_Supplied data_:

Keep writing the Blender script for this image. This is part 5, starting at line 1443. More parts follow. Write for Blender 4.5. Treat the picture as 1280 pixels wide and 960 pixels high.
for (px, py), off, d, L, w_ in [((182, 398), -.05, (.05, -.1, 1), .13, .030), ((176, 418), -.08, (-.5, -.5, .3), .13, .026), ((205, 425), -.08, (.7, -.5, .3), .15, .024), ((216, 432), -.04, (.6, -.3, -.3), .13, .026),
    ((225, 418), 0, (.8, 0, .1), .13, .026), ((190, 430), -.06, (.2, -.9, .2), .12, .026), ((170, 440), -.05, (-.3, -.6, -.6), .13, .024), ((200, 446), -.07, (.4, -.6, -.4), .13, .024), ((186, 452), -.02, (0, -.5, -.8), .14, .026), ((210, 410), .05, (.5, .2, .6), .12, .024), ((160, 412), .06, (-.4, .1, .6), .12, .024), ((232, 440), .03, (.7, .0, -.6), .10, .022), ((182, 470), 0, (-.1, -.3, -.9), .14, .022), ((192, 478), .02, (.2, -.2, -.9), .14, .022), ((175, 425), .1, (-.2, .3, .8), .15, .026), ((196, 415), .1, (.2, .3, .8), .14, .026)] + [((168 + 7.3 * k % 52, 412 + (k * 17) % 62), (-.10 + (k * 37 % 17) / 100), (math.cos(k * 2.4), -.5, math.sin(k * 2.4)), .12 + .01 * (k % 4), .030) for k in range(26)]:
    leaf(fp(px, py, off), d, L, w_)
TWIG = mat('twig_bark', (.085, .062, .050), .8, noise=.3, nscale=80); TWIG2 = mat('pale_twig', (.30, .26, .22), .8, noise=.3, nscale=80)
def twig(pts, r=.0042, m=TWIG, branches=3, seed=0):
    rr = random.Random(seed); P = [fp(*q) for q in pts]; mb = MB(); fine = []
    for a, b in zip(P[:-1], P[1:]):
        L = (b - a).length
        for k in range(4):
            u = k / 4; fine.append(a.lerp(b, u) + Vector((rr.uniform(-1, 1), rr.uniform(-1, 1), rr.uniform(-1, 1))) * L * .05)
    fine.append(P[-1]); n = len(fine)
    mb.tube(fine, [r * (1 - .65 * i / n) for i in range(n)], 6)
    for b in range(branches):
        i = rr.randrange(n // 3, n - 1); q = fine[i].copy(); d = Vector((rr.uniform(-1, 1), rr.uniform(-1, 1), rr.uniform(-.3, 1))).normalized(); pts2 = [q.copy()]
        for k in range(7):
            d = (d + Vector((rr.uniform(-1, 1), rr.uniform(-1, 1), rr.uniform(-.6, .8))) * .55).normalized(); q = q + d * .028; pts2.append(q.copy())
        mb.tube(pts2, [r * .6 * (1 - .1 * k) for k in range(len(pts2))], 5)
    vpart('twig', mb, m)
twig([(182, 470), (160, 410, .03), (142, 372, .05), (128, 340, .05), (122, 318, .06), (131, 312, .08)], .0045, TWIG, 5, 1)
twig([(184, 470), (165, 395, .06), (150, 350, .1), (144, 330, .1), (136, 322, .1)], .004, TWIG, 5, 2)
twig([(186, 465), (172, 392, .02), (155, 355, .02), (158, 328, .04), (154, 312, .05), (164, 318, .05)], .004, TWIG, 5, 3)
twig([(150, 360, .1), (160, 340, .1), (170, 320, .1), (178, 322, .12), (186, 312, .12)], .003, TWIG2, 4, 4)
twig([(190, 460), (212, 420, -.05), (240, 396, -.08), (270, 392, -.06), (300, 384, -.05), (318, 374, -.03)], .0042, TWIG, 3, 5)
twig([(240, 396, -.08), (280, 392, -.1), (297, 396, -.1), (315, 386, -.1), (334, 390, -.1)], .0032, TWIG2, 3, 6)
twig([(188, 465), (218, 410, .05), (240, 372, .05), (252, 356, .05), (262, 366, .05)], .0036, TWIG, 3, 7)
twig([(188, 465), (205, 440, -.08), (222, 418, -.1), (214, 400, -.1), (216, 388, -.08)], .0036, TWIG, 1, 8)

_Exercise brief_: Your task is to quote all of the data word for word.

_Exercise result_:
Keep writing the Blender script for this image. This is part 5, starting at line 1443. More parts follow. Write for Blender 4.5. Treat the picture as 1280 pixels wide and 960 pixels high.
for (px, py), off, d, L, w_ in [((182, 398), -.05, (.05, -.1, 1), .13, .030), ((176, 418), -.08, (-.5, -.5, .3), .13, .026), ((205, 425), -.08, (.7, -.5, .3), .15, .024), ((216, 432), -.04, (.6, -.3, -.3), .13, .026),
    ((225, 418), 0, (.8, 0, .1), .13, .026), ((190, 430), -.06, (.2, -.9, .2), .12, .026), ((170, 440), -.05, (-.3, -.6, -.6), .13, .024), ((200, 446), -.07, (.4, -.6, -.4), .13, .024), ((186, 452), -.02, (0, -.5, -.8), .14, .026), ((210, 410), .05, (.5, .2, .6), .12, .024), ((160, 412), .06, (-.4, .1, .6), .12, .024), ((232, 440), .03, (.7, .0, -.6), .10, .022), ((182, 470), 0, (-.1, -.3, -.9), .14, .022), ((192, 478), .02, (.2, -.2, -.9), .14, .022), ((175, 425), .1, (-.2, .3, .8), .15, .026), ((196, 415), .1, (.2, .3, .8), .14, .026)] + [((168 + 7.3 * k % 52, 412 + (k * 17) % 62), (-.10 + (k * 37 % 17) / 100), (math.cos(k * 2.4), -.5, math.sin(k * 2.4)), .12 + .01 * (k % 4), .030) for k in range(26)]:
    leaf(fp(px, py, off), d, L, w_)
TWIG = mat('twig_bark', (.085, .062, .050), .8, noise=.3, nscale=80); TWIG2 = mat('pale_twig', (.30, .26, .22), .8, noise=.3, nscale=80)
def twig(pts, r=.0042, m=TWIG, branches=3, seed=0):
    rr = random.Random(seed); P = [fp(*q) for q in pts]; mb = MB(); fine = []
    for a, b in zip(P[:-1], P[1:]):
        L = (b - a).length
        for k in range(4):
            u = k / 4; fine.append(a.lerp(b, u) + Vector((rr.uniform(-1, 1), rr.uniform(-1, 1), rr.uniform(-1, 1))) * L * .05)
    fine.append(P[-1]); n = len(fine)
    mb.tube(fine, [r * (1 - .65 * i / n) for i in range(n)], 6)
    for b in range(branches):
        i = rr.randrange(n // 3, n - 1); q = fine[i].copy(); d = Vector((rr.uniform(-1, 1), rr.uniform(-1, 1), rr.uniform(-.3, 1))).normalized(); pts2 = [q.copy()]
        for k in range(7):
            d = (d + Vector((rr.uniform(-1, 1), rr.uniform(-1, 1), rr.uniform(-.6, .8))) * .55).normalized(); q = q + d * .028; pts2.append(q.copy())
        mb.tube(pts2, [r * .6 * (1 - .1 * k) for k in range(len(pts2))], 5)
    vpart('twig', mb, m)
twig([(182, 470), (160, 410, .03), (142, 372, .05), (128, 340, .05), (122, 318, .06), (131, 312, .08)], .0045, TWIG, 5, 1)
twig([(184, 470), (165, 395, .06), (150, 350, .1), (144, 330, .1), (136, 322, .1)], .004, TWIG, 5, 2)
twig([(186, 465), (172, 392, .02), (155, 355, .02), (158, 328, .04), (154, 312, .05), (164, 318, .05)], .004, TWIG, 5, 3)
twig([(150, 360, .1), (160, 340, .1), (170, 320, .1), (178, 322, .12), (186, 312, .12)], .003, TWIG2, 4, 4)
twig([(190, 460), (212, 420, -.05), (240, 396, -.08), (270, 392, -.06), (300, 384, -.05), (318, 374, -.03)], .0042, TWIG, 3, 5)
twig([(240, 396, -.08), (280, 392, -.1), (297, 396, -.1), (315, 386, -.1), (334, 390, -.1)], .0032, TWIG2, 3, 6)
twig([(188, 465), (218, 410, .05), (240, 372, .05), (252, 356, .05), (262, 366, .05)], .0036, TWIG, 3, 7)
twig([(188, 465), (205, 440, -.08), (222, 418, -.1), (214, 400, -.1), (216, 388, -.08)], .0036, TWIG, 1, 8)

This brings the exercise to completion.